Ибо что такое разум в традиционном его истолковании? Нечто человеческое и весьма человеческое, т. е. частное, ограниченное, но полезное в практической сфере; философы, избегающие крайностей материализма и спиритуализма, откроют законы его познания, подсчитают категории, возвысят его над рассудком, опишут обстоятельства, те, при которых пригоден разум, как и те, при которых лучше воспользоваться интуицией и моральным чувством. Но Ленин и Шестов ощущают разум иначе – как то, что выходит за пределы "умствований" или мнений, как то, что стоит за ними и их определяет, как то, что объективно присуще миру, познаваемому людьми. Очень по-разному понималось ими "объективное" и "всеобщее", естественно по-разному толковался и разум, так что у нас нет даже одного языка для описания общих для них философских реалий. Может быть, уместно в академическом плане представить Шестова русским Киркегором-антигегелем, но Ленин-то здесь причем? Нбо тот действовал в "разуме", но воспринимал его совсем не по-гегелевски, не как Абсолютный Дух, постигающий мир из самого себя, не как покорение реальности фантому абстракций (в какую ярость привело бы его подобное предположение!), но просто как цепочку заданий текущей политики, как неизбежную диалектику классовой борьбы, как предопределенную историей историческую необходимость замены прогнившего старого прогрессивным новым. Шестов же о разуме со стороны мыслил, всем существом своим переживая ту вневременную, ту религиозную драму, которая в разуме зашифрована. Именно здесь – в сокрытости – вне каких-либо преходящих вещей совершалась его философская борьба. Но с рационализмом ли?

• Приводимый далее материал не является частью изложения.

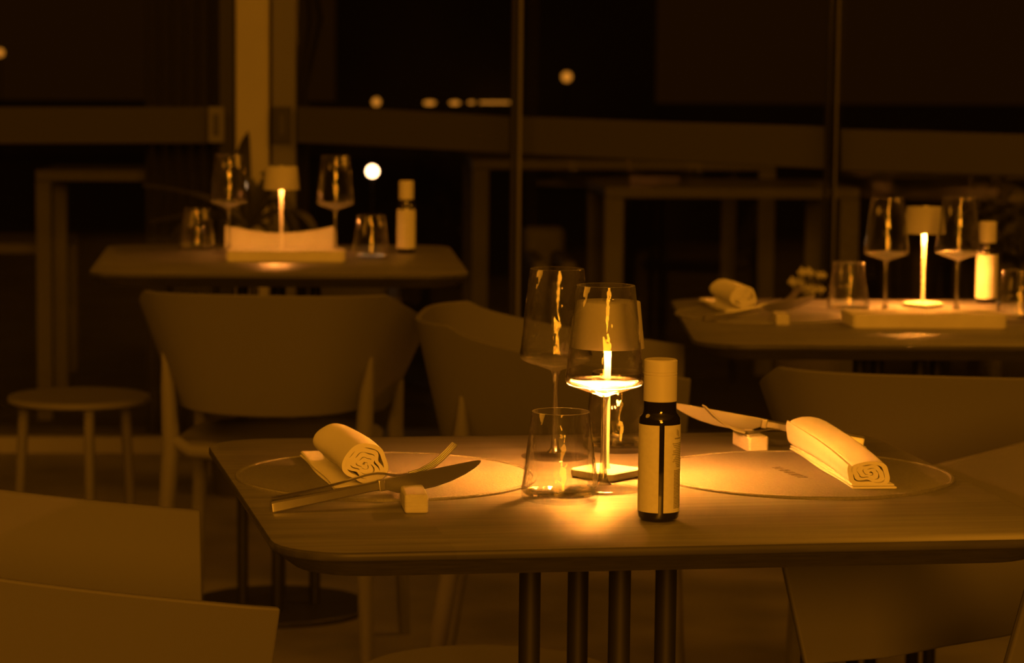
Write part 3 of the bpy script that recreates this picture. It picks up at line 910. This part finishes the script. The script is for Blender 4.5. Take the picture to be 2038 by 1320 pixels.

С рационализмом классически боролся, скажем, Бергсон, мыслитель гораздо более умозрительно богатый и в глазах современников увлекательный. Но все его богатства – интуиция, динамика, длительность, élan vital, примат воли над сознанием – Шестову ни к чему, и в бергсоновской победе над рационализмом он легко угадывает еще одну апологию общих понятий. Нет, его собственная – "великая и последняя" – борьба разрушает все замаскированные опоры, отвергает все утешения и даже на интуиции и сокровенном иррациональном я отказывается помириться.